WHAT IS REQUIRED:
Write each line of the material exactly as given, from the top through the line that contains "o = build('block_courses', bl, 'block', wb)", and omit all pictures.

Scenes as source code
........

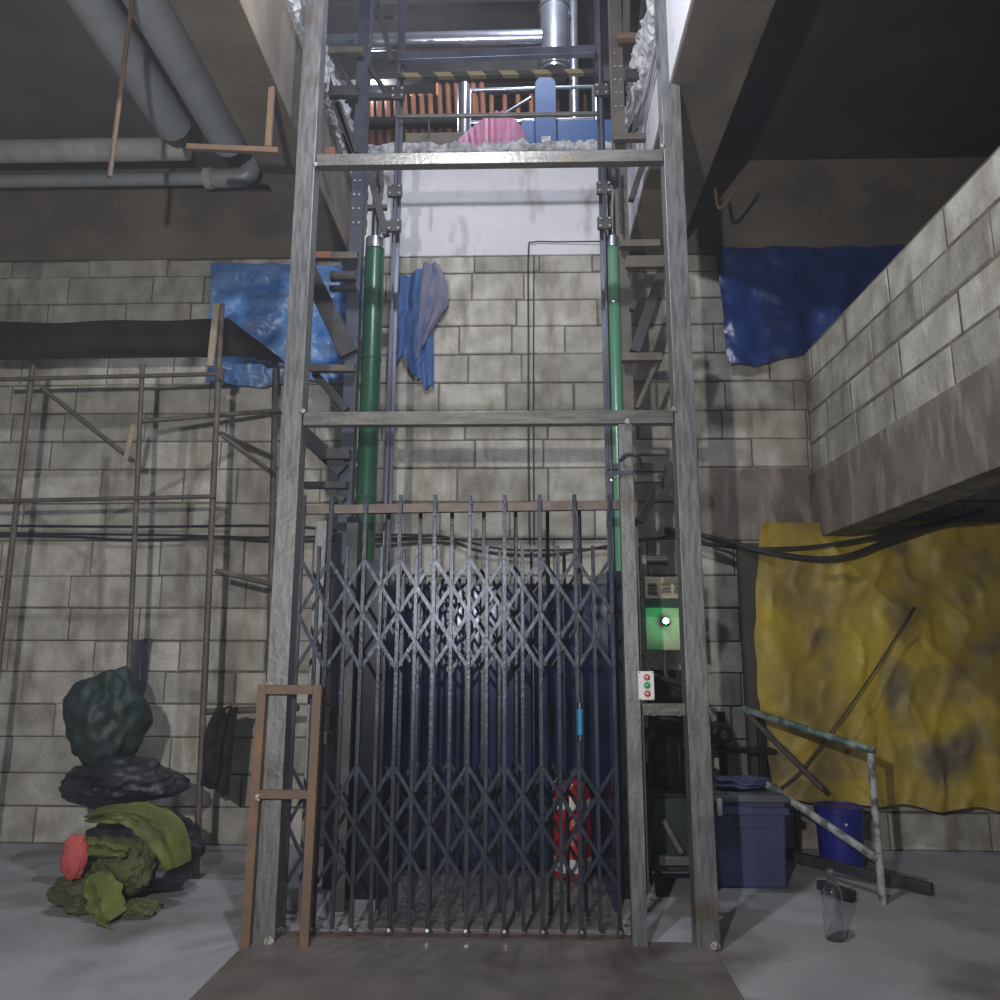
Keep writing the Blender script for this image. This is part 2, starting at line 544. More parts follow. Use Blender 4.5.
def block_wall(bm, u0, u1, zs, put, length=0.68, seed=1, g=0.011, depth=0.03):
    """courses of aerated blocks; put(u, d, z) turns wall coordinates into a point"""
    rr = random.Random(seed)
    for r, (za, zb) in enumerate(zip(zs, zs[1:])):
        u = u0 - rr.uniform(0.05, length) - (length / 2 if r % 2 else 0)
        while u < u1:
            ln = length * rr.choice((1, 1, 1, .82, .65, 1.08))
            a, b = max(u, u0), min(u + ln, u1)
            u += ln
            if b - a < .04:
                continue
            gg = g * rr.uniform(.5, 1.5)
            dz = rr.uniform(-.003, .003)
            d0 = -depth + rr.uniform(-.004, .004)
            c = .008
            pts = []
            for (dd, k) in ((0.01, 0), (d0 + c, 0), (d0, c)):
                pts.append([bm.verts.new(put(x, dd, z)) for x, z in
                            ((a + gg / 2 + k, za + gg / 2 + k + dz), (b - gg / 2 - k, za + gg / 2 + k + dz),
                             (b - gg / 2 - k, zb - gg / 2 - k + dz), (a + gg / 2 + k, zb - gg / 2 - k + dz))])
            for p, q in zip(pts, pts[1:]):
                for k in range(4):
                    bm.faces.new((p[k], p[(k + 1) % 4], q[(k + 1) % 4], q[k]))
            bm.faces.new(pts[-1])
    return bm


ZJ = [0.0, .267, .503, .773, 1.021, 1.265, 1.502, 1.757, 2.009, 2.298, 2.60, 2.881, 3.117, 3.36, 3.607, 3.854, 4.104, 4.339, 4.585, ZB]
wb = struct('wall_back', box(nb(), -5.2, 5.2, WY + .012, WY + .2, 0, ZB), 'mortar', 'stained grey aerated block wall behind the lift')
bl = block_wall(nb(), -5.2, 5.2, ZJ, lambda u, d, z: (u, WY + .012 + d + .012, z), seed=5)
o = build('block_courses', bl, 'block', wb)

# rendered band low on the right of the wall and under the return wall
struct('trim_render_band', box(nb(), 1.60, 2.50, WY - .05, WY + .01, 2.285, 2.86), 'plaster_band',
       'dull brown rendered band across the right end of the block wall', bevel=.004)
wr = struct('wall_right', box(nb(), 2.512, 2.70, -3.4, WY - .02, 2.80, 3.83), 'mortar', 'block wall on the right running towards the camera')
bl = block_wall(nb(), -3.4, WY - .03, [2.80, 3.06, 3.315, 3.57, 3.825], lambda u, d, z: (2.512 + d + .012, u, z), seed=9, depth=.016)
build('block_courses', bl, 'block', wr)
bm = box(nb(), 2.465, 2.72, -3.4, WY - .052, 2.285, 2.80)
struct('trim_right_beam', bm, 'plaster_band', 'rough rendered lintel beam under the right block wall', bevel=.006)

struct('wall_far_right', box(nb(), 5.0, 5.2, -7.5, 2.2, 0, ZS), 'mortar')
struct('wall_far_left', box(nb(), -5.2, -5.0, -7.5, 2.2, 0, ZS), 'mortar')

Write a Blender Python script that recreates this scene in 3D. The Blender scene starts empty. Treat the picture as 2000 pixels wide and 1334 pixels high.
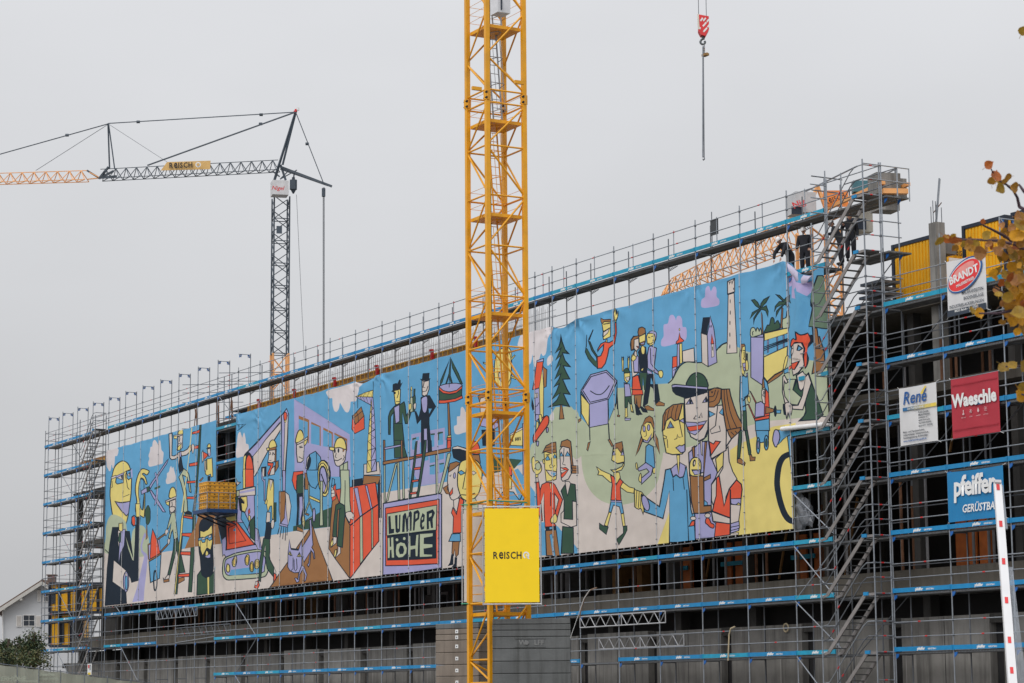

........

TASK RESPONSE:
Keep writing the Blender script for this image. This is part 2, starting at line 544. More parts follow. Use Blender 4.5.
def block_wall(bm, u0, u1, zs, put, length=0.68, seed=1, g=0.011, depth=0.03):
    """courses of aerated blocks; put(u, d, z) turns wall coordinates into a point"""
    rr = random.Random(seed)
    for r, (za, zb) in enumerate(zip(zs, zs[1:])):
        u = u0 - rr.uniform(0.05, length) - (length / 2 if r % 2 else 0)
        while u < u1:
            ln = length * rr.choice((1, 1, 1, .82, .65, 1.08))
            a, b = max(u, u0), min(u + ln, u1)
            u += ln
            if b - a < .04:
                continue
            gg = g * rr.uniform(.5, 1.5)
            dz = rr.uniform(-.003, .003)
            d0 = -depth + rr.uniform(-.004, .004)
            c = .008
            pts = []
            for (dd, k) in ((0.01, 0), (d0 + c, 0), (d0, c)):
                pts.append([bm.verts.new(put(x, dd, z)) for x, z in
                            ((a + gg / 2 + k, za + gg / 2 + k + dz), (b - gg / 2 - k, za + gg / 2 + k + dz),
                             (b - gg / 2 - k, zb - gg / 2 - k + dz), (a + gg / 2 + k, zb - gg / 2 - k + dz))])
            for p, q in zip(pts, pts[1:]):
                for k in range(4):
                    bm.faces.new((p[k], p[(k + 1) % 4], q[(k + 1) % 4], q[k]))
            bm.faces.new(pts[-1])
    return bm


ZJ = [0.0, .267, .503, .773, 1.021, 1.265, 1.502, 1.757, 2.009, 2.298, 2.60, 2.881, 3.117, 3.36, 3.607, 3.854, 4.104, 4.339, 4.585, ZB]
wb = struct('wall_back', box(nb(), -5.2, 5.2, WY + .012, WY + .2, 0, ZB), 'mortar', 'stained grey aerated block wall behind the lift')
bl = block_wall(nb(), -5.2, 5.2, ZJ, lambda u, d, z: (u, WY + .012 + d + .012, z), seed=5)
o = build('block_courses', bl, 'block', wb)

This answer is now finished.